▸ Data shown:
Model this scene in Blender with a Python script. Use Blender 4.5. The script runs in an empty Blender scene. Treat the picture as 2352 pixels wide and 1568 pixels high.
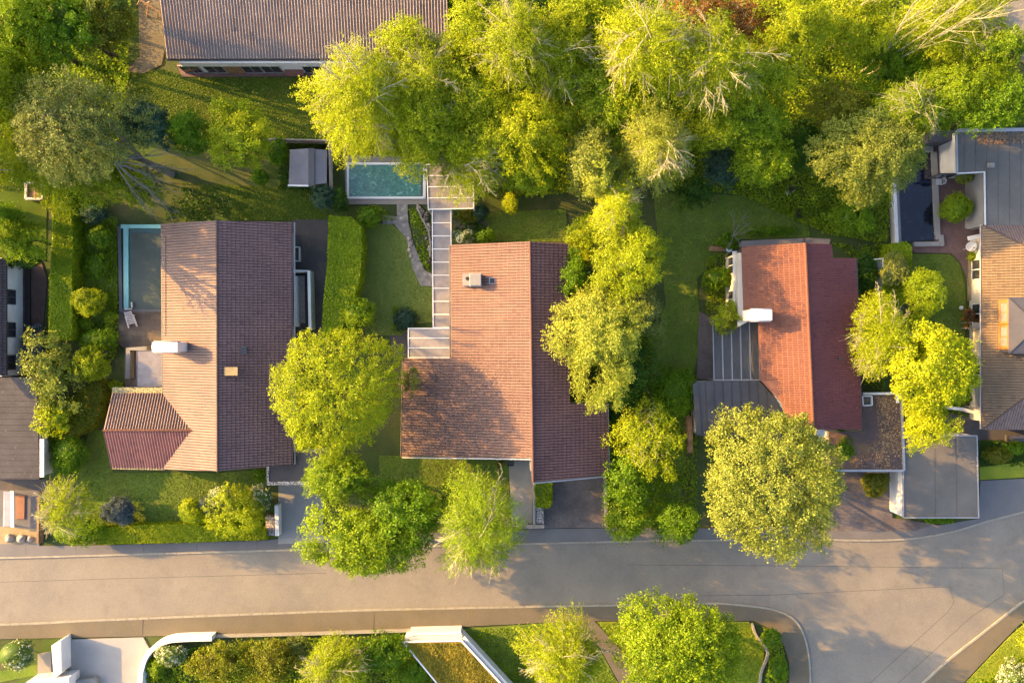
import bpy, bmesh, math, random
import numpy as np
from mathutils import Vector, Matrix
from mathutils.geometry import tessellate_polygon

# ------------------------------------------------------------ camera, sky, sun
SC = bpy.context.scene
S = 0.04            # metres per unit of the 2352-wide survey grid, at ground level
H = 73.2            # drone height
cam_d = bpy.data.cameras.new('camera'); cam = bpy.data.objects.new('camera', cam_d)
SC.collection.objects.link(cam); SC.camera = cam
cam.location = (0, 0, H); cam.rotation_euler = (0, 0, 0)
cam_d.sensor_width = 36; cam_d.lens = 18 * H / (1176 * S)
cam_d.clip_end = 2000
SUN_EL, SUN_AZ = math.radians(18), math.radians(16.5)     # azimuth: north of due west
sd = Vector((-math.cos(SUN_AZ) * math.cos(SUN_EL), math.sin(SUN_AZ) * math.cos(SUN_EL), math.sin(SUN_EL)))
wd = bpy.data.worlds.new('World'); SC.world = wd; wd.use_nodes = True
nt = wd.node_tree
sky = nt.nodes.new('ShaderNodeTexSky'); sky.sky_type = 'NISHITA'; sky.sun_disc = False
sky.sun_elevation = SUN_EL; sky.sun_rotation = math.radians(-73.5)
sky.air_density = 0.75; sky.dust_density = 4.0; sky.ozone_density = 0.6
nt.links.new(sky.outputs[0], nt.nodes['Background'].inputs[0])
nt.nodes['Background'].inputs[1].default_value = 0.117
sl = bpy.data.lights.new('sun', 'SUN'); sl.energy = 3.4; sl.angle = math.radians(0.45); sl.color = (1.0, 0.55, 0.14)
so = bpy.data.objects.new('sun', sl); SC.collection.objects.link(so)
so.rotation_euler = sd.to_track_quat('Z', 'Y').to_euler()
SC.view_settings.view_transform = 'Standard'; SC.view_settings.look = 'None'
SC.view_settings.exposure = 2.5; SC.view_settings.gamma = 1
SC.cycles.max_bounces = 6; SC.cycles.diffuse_bounces = 3; SC.cycles.glossy_bounces = 3
SC.cycles.transmission_bounces = 4; SC.cycles.transparent_max_bounces = 6
SC.cycles.caustics_reflective = False; SC.cycles.caustics_refractive = False
SC.render.use_persistent_data = False

# ------------------------------------------------------------ helpers
def k(z): return 1 - z / H
def W(u, v, z=0.0): return Vector(((u - 1176) * S * k(z), (784 - v) * S * k(z), z))
class Plane:                      # z = z0 + t * ((p - p0) . d)
    def __init__(s, x, y, z, dx, dy, t):
        l = math.hypot(dx, dy); s.x, s.y, s.z, s.dx, s.dy, s.t = x, y, z, dx / l, dy / l, t
    def at(s, x, y, off=0): return Vector((x, y, s.z + s.t * ((x - s.x) * s.dx + (y - s.y) * s.dy) + off))
    def on(s, u, v):              # where the sight line of a survey point meets the plane
        X, Y = (u - 1176) * S, (784 - v) * S
        # z = H(1-q), x = X q, y = Y q
        q = (H - s.z + s.t * (s.x * s.dx + s.y * s.dy)) / (H + s.t * (X * s.dx + Y * s.dy))
        return Vector((X * q, Y * q, H * (1 - q)))
def link(o): SC.collection.objects.link(o); return o
def tag(o, label=None, cat=None, group=None, kind=None):
    if label: o['label'] = label
    if cat: o['category'] = cat
    if group: o['group'] = group
    if kind: o['kind'] = kind
    return o
def thing(name, label, cat, base, group=None):
    o = bpy.data.objects.new(name, None); link(o); o.empty_display_size = 0.3
    o.location = base; return tag(o, label, cat, group)
def attach(o, parent):
    if parent is None: return o
    o.parent = parent
    p = parent; m = Matrix.Identity(4)
    while p is not None:
        if p.type == 'EMPTY': m = Matrix.Translation(-Vector(p.location)) @ m
        p = p.parent
    if parent.type == 'EMPTY': o.matrix_parent_inverse = m
    return o                      # a mesh parent already sits at the origin
def cat_np(arrs): return np.concatenate(arrs) if arrs else np.zeros((0, 3))
def mesh_np(name, V, F, mat, parent=None, smooth=False, rnd=None):
    V = np.asarray(V, np.float32); F = np.asarray(F, np.int32)
    me = bpy.data.meshes.new(name); n = F.shape[1]
    me.vertices.add(len(V)); me.vertices.foreach_set('co', V.ravel())
    me.loops.add(F.size); me.loops.foreach_set('vertex_index', F.ravel())
    me.polygons.add(len(F)); me.polygons.foreach_set('loop_start', np.arange(0, F.size, n, dtype=np.int32))
    if rnd is not None:
        a = me.attributes.new('rnd', 'FLOAT', 'FACE'); a.data.foreach_set('value', np.asarray(rnd, np.float32))
    me.update(calc_edges=True)
    if smooth: me.shade_smooth()
    me.materials.append(mat)
    o = link(bpy.data.objects.new(name, me)); return attach(o, parent)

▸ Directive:
Repeat verbatim all the material, but not the pictures.

▸ Exercise result:
Model this scene in Blender with a Python script. Use Blender 4.5. The script runs in an empty Blender scene. Treat the picture as 2352 pixels wide and 1568 pixels high.
import bpy, bmesh, math, random
import numpy as np
from mathutils import Vector, Matrix
from mathutils.geometry import tessellate_polygon

# ------------------------------------------------------------ camera, sky, sun
SC = bpy.context.scene
S = 0.04            # metres per unit of the 2352-wide survey grid, at ground level
H = 73.2            # drone height
cam_d = bpy.data.cameras.new('camera'); cam = bpy.data.objects.new('camera', cam_d)
SC.collection.objects.link(cam); SC.camera = cam
cam.location = (0, 0, H); cam.rotation_euler = (0, 0, 0)
cam_d.sensor_width = 36; cam_d.lens = 18 * H / (1176 * S)
cam_d.clip_end = 2000
SUN_EL, SUN_AZ = math.radians(18), math.radians(16.5)     # azimuth: north of due west
sd = Vector((-math.cos(SUN_AZ) * math.cos(SUN_EL), math.sin(SUN_AZ) * math.cos(SUN_EL), math.sin(SUN_EL)))
wd = bpy.data.worlds.new('World'); SC.world = wd; wd.use_nodes = True
nt = wd.node_tree
sky = nt.nodes.new('ShaderNodeTexSky'); sky.sky_type = 'NISHITA'; sky.sun_disc = False
sky.sun_elevation = SUN_EL; sky.sun_rotation = math.radians(-73.5)
sky.air_density = 0.75; sky.dust_density = 4.0; sky.ozone_density = 0.6
nt.links.new(sky.outputs[0], nt.nodes['Background'].inputs[0])
nt.nodes['Background'].inputs[1].default_value = 0.117
sl = bpy.data.lights.new('sun', 'SUN'); sl.energy = 3.4; sl.angle = math.radians(0.45); sl.color = (1.0, 0.55, 0.14)
so = bpy.data.objects.new('sun', sl); SC.collection.objects.link(so)
so.rotation_euler = sd.to_track_quat('Z', 'Y').to_euler()
SC.view_settings.view_transform = 'Standard'; SC.view_settings.look = 'None'
SC.view_settings.exposure = 2.5; SC.view_settings.gamma = 1
SC.cycles.max_bounces = 6; SC.cycles.diffuse_bounces = 3; SC.cycles.glossy_bounces = 3
SC.cycles.transmission_bounces = 4; SC.cycles.transparent_max_bounces = 6
SC.cycles.caustics_reflective = False; SC.cycles.caustics_refractive = False
SC.render.use_persistent_data = False

# ------------------------------------------------------------ helpers
def k(z): return 1 - z / H
def W(u, v, z=0.0): return Vector(((u - 1176) * S * k(z), (784 - v) * S * k(z), z))
class Plane:                      # z = z0 + t * ((p - p0) . d)
    def __init__(s, x, y, z, dx, dy, t):
        l = math.hypot(dx, dy); s.x, s.y, s.z, s.dx, s.dy, s.t = x, y, z, dx / l, dy / l, t
    def at(s, x, y, off=0): return Vector((x, y, s.z + s.t * ((x - s.x) * s.dx + (y - s.y) * s.dy) + off))
    def on(s, u, v):              # where the sight line of a survey point meets the plane
        X, Y = (u - 1176) * S, (784 - v) * S
        # z = H(1-q), x = X q, y = Y q
        q = (H - s.z + s.t * (s.x * s.dx + s.y * s.dy)) / (H + s.t * (X * s.dx + Y * s.dy))
        return Vector((X * q, Y * q, H * (1 - q)))
def link(o): SC.collection.objects.link(o); return o
def tag(o, label=None, cat=None, group=None, kind=None):
    if label: o['label'] = label
    if cat: o['category'] = cat
    if group: o['group'] = group
    if kind: o['kind'] = kind
    return o
def thing(name, label, cat, base, group=None):
    o = bpy.data.objects.new(name, None); link(o); o.empty_display_size = 0.3
    o.location = base; return tag(o, label, cat, group)
def attach(o, parent):
    if parent is None: return o
    o.parent = parent
    p = parent; m = Matrix.Identity(4)
    while p is not None:
        if p.type == 'EMPTY': m = Matrix.Translation(-Vector(p.location)) @ m
        p = p.parent
    if parent.type == 'EMPTY': o.matrix_parent_inverse = m
    return o                      # a mesh parent already sits at the origin
def cat_np(arrs): return np.concatenate(arrs) if arrs else np.zeros((0, 3))
def mesh_np(name, V, F, mat, parent=None, smooth=False, rnd=None):
    V = np.asarray(V, np.float32); F = np.asarray(F, np.int32)
    me = bpy.data.meshes.new(name); n = F.shape[1]
    me.vertices.add(len(V)); me.vertices.foreach_set('co', V.ravel())
    me.loops.add(F.size); me.loops.foreach_set('vertex_index', F.ravel())
    me.polygons.add(len(F)); me.polygons.foreach_set('loop_start', np.arange(0, F.size, n, dtype=np.int32))
    if rnd is not None:
        a = me.attributes.new('rnd', 'FLOAT', 'FACE'); a.data.foreach_set('value', np.asarray(rnd, np.float32))
    me.update(calc_edges=True)
    if smooth: me.shade_smooth()
    me.materials.append(mat)
    o = link(bpy.data.objects.new(name, me)); return attach(o, parent)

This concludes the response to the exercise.